The human family is meant to be a transitional relationship between eldership and youth. Within the animal kingdom, you see, that’s how animals learn to get strong, and how to hunt, and how to do things. They learn from the elders. Human beings are the same way. I’ve learned from my elders, my mother, father, great-grandparents, grandparents. I learned from the elders of the movements, from Dr. King, from Dr. [Ralph] Abernathy, from Mrs. Rosa Parks. They were my teachers. Without their wisdom of where they had already been, I may have gone down the wrong road–I may have done the wrong thing, if you will, in light of the strategy of movement.

Dr. Clarence Glover outside Dallas City Hall on June 16, 2020. (Photo by Miles Hearne)

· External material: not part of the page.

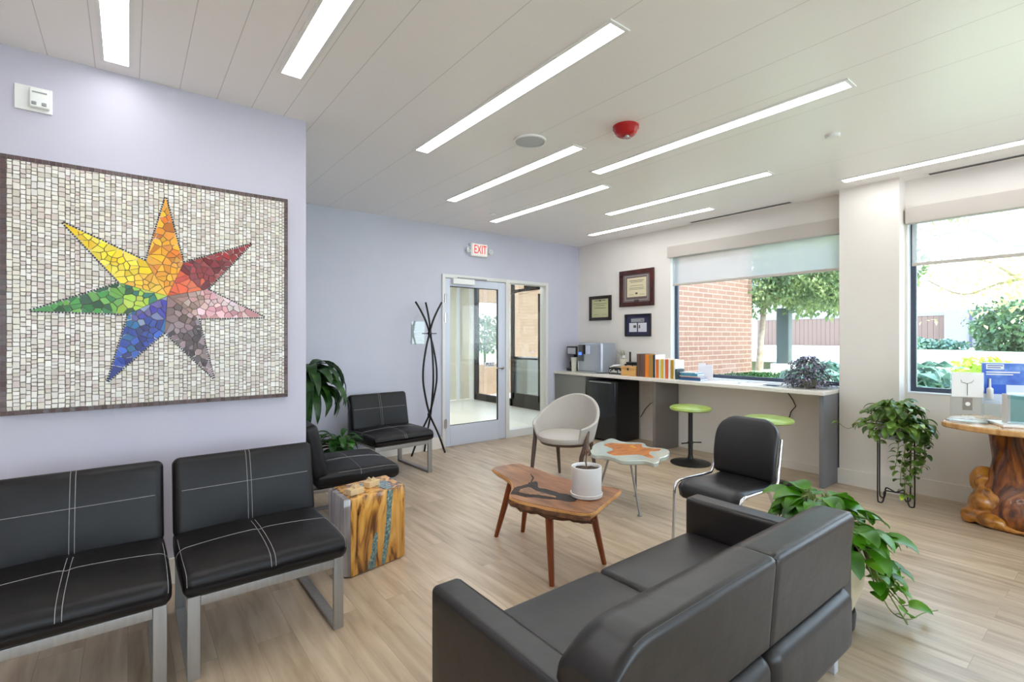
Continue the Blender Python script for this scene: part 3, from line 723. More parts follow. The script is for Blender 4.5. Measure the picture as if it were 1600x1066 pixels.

America’s going through labor pains right now, in the birth of New America. And part of that has been able to leave behind the United States after birth, if you will, a United States of racism and bigotry that has shaped this country of racism–particularly in terms of White America. White American youth today are happy to create a new America that will be shared with all the cultures; it’s not exclusively the America of White males or men, but it’s the America of all people.

How we learn to share this new America is gonna be the challenge for us. How we redistribute power and economics is going to be the new America. That’s your challenge with young men and women around: it will never be the America of White men who own 80 percent of it again. So now, let’s distribute that 80 percent among the rest of American citizens. And that’s going to be a new challenge. It is not just a protest. It is a process. So we must go from protest to process. The process is to work. The protest is to call.

I don’t think we need to abolish the police any more than we do the military. I think that’s a very emotional thing right now. I think the issue is, How do we make police more just? How do we help the police department to not do some things it is doing, so it can do the things it should be doing better? So that we disperse the mental health issues around. So that we invest in the community so we don’t have poverty. As Dr. King said, poverty can raise crime no matter what color. So how do we distribute money so that we are able to create communities where we don’t need as many police to do the things that they’re doing?

Then how do we educate police to the cultural diversity that so many of them have not grown up with? It’s very difficult to put a man or a woman in the community that he or she has not been aware of. So we have to do better at vetting and empowering and educating.”